Now precisely because this mechanism produces a kind of peace, however ersatz and unstable, it has been revered by the great mythologies and religions of the world and interpreted as something that God or the gods smile upon. Perhaps the most ingenious aspect of Girard’s theorizing is his identification of this tendency. In the founding myths of most societies, we find some act of primal violence that actually establishes the order of the community, and in the rituals of those societies, we discover a repeated acting out of the original scapegoating. For a literary presentation of this ritualization of society-creating violence, look no further than Shirley Jackson’s masterpiece “The Lottery.”  

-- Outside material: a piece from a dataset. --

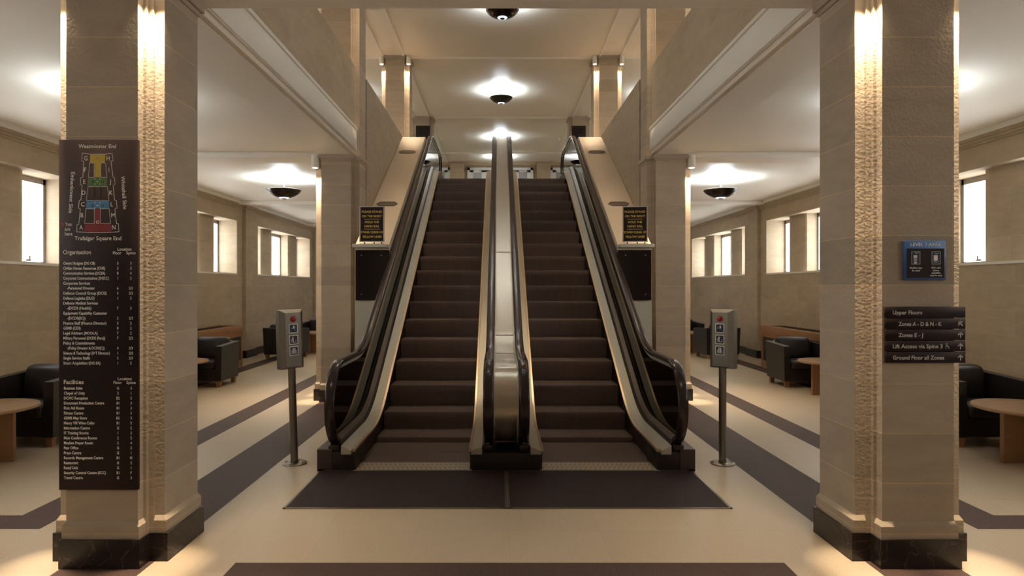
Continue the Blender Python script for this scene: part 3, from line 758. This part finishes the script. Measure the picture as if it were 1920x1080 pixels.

The main features of this theory were in place when Girard turned for the first time in a serious way to the Christian Scriptures. What he found astonished him and changed his life. He discovered that the Bible knew all about mimetic desire and scapegoating violence but it also contained something altogether new, namely, the de-sacralizing of the process that is revered in all of the myths and religions of the world. The crucifixion of Jesus is a classic instance of the old pattern. It is utterly consistent with the Girardian theory that Caiaphas, the leading religious figure of the time, could say to his colleagues, “Is it not better for you that one man should die for the people than for the whole nation to perish?” In any other religious context, this sort of rationalization would be valorized. But in the resurrection of Jesus from the dead, this stunning truth is revealed: God is not on the side of the scapegoaters but rather on the side of the scapegoated victim. The true God in fact does not sanction a community created through violence; rather, he sanctions what Jesus called the Kingdom of God, a society grounded in forgiveness, love, and identification with the victim. Once Girard saw this pattern, he found it everywhere in the Gospels and in Christian literature. For a particularly clear example of the unveiling process, take a hard look at the story of the woman caught in adultery.
In the second half of the twentieth century, academics tended to characterize Christianity—if they took it seriously at all—as one more iteration of the mythic story that can be found in practically every culture. From the Epic of Gilgamesh to Star Wars, the “mono-myth,” to use Joseph Campbell’s formula, is told over and again. What Girard saw was that this tired theorizing has it precisely wrong. In point of fact, Christianity is the revelation (the unveiling) of what the myths want to veil; it is the deconstruction of the mono-myth, not a reiteration of it—which is exactly why so many within academe want to domesticate and de-fang it. 
The recovery of Christianity as revelation, as an unmasking of what all the other religions are saying, is René Girard’s permanent and unsettling contribution.